Nigeria’s stock market, which posted a return of over 39 percent in the first quarter, is on course to see a decline in its fortunes in the second quarter.
Analysts anticipate a slowdown driven by three factors, rising fixed income yields due to interest rate hikes, a decline in dividend payouts compared to Q1, and the potential dilution of banking stocks due to the recently announced recapitalisation exercise.
Gbolahan Ologunro, portfolio manager of FBNQuest, said the bullish momentum that dominated the local bourse in the first quarter is expected to slow down substantially in the second quarter.
“This will be driven by the trioka impact of elevated fixed-income yields, fading impact of corporate actions, and the attendant impact of the ongoing recapitalisation exercise in the banking sector,” he said.
At the end of the first quarter, the Nigerian equities market delivered a return of 39.47 percent despite a bumper rate hike by the Central Bank of Nigeria.
However, at the end of the first trading week in the second quarter, the market saw bearish sentiments, which continued on Monday with the market decreasing by 0.38 percent or N222 billion. This pushed the year-to-date return lower to 37.81 percent.
The Monetary Policy Committee last month raised the monetary policy rate, also known as the benchmark interest rate, by 200 basis points to 24.75 percent. This followed a 400-basis-point hike in February.
The Treasury bill environment has witnessed elevated yields with average stop rates of 20 percent at the last five auctions, with the current effective yield on a 1-year instrument coasting around 26.8 percent. Issuances have also been concentrated at the short end (Treasury bills), which has housed 69.0 percent of total government domestic capital market borrowings in 2024.

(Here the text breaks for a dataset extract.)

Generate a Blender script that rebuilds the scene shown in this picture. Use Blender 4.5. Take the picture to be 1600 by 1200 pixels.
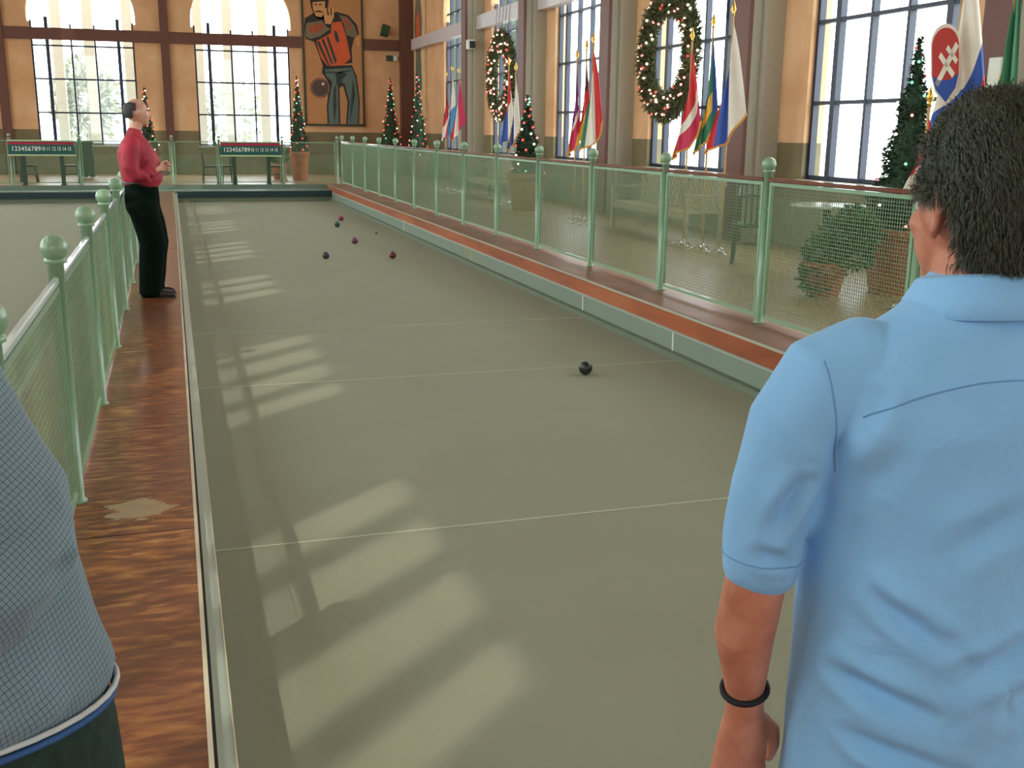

Ologunro said the elevated fixed-income yields will likely engender investors to switch funds from the equities market to take advantage of higher returns on government instruments, given rising inflationary pressures amid the absence of corporate actions to catalyse buying sentiments.
He said that in the second quarter, companies will be declaring fewer dividends compared to the first quarter.
“In addition, the impending dilutive impact of the recapitalisation exercise in the banking sector will make investors exhibit cold feet towards banking stocks, given that the large equity capital raise required by banks also has negative connotations for dividend declarations in the near to medium term,” he said.
Last month, the CBN announced a 10-fold jump in minimum capital requirements for banks, nearly two decades after the last exercise.
The minimum capital requirement was jacked up to N500 billion for those with international authorisation, N200 billion for commercial banks with national authorisation, and N50 billion for those with regional authorisation.
A Lagos-based stock market analyst expects investors to flock to the fixed income market.
“I think the market will remain bearish, given the attractive yields in the fixed income market.”
He said recapitalisation will not affect the bank stocks “because it will happen in two years and the tier one bank can easily raise it through right issue or mergers and acquisitions. Also, tier one bank stocks are still very solid.”
He said that dividend payout is more likely to have an effect on the performance of the equities market. “A lot of investors positioned for dividend payouts in Q1 and since there won’t be much of it in Q2, the market might be bearish. That said, positive Q1 financial results could spur rally around a few stocks and lead investors back to the equities market.”
Olaolu Boboye, lead economist at CardinalStone, said Q2 will be a bit challenging because banks “are a very exciting place investors look at”. “However, the regulatory directive on banks has been very strict recently and might affect investors’ sentiment towards it. Market sentiment towards banks will be poor,” he said.
Boboye noted that most banks have released their full-year reports
“The market was expecting higher dividends than was declared by the banks, because the prices of bank stocks were higher but dividend yields were lower. So I’m skeptical that there will be mixed feelings towards them but maybe when their Q1 number comes out, it may spur a bit of excitement,” he said.
He said the consumer goods sector has also struggled for a while from foreign exchange instability and high interest rate environment. “But we’ve seen them restructuring like Cadbury.”
“We’ve seen a lot of them doing debt restructuring in the FMCG; so looking at these companies, excluding their FX losses can give an insight of what the future for them might look like, which might spur some excitement in that space,” Boboye said.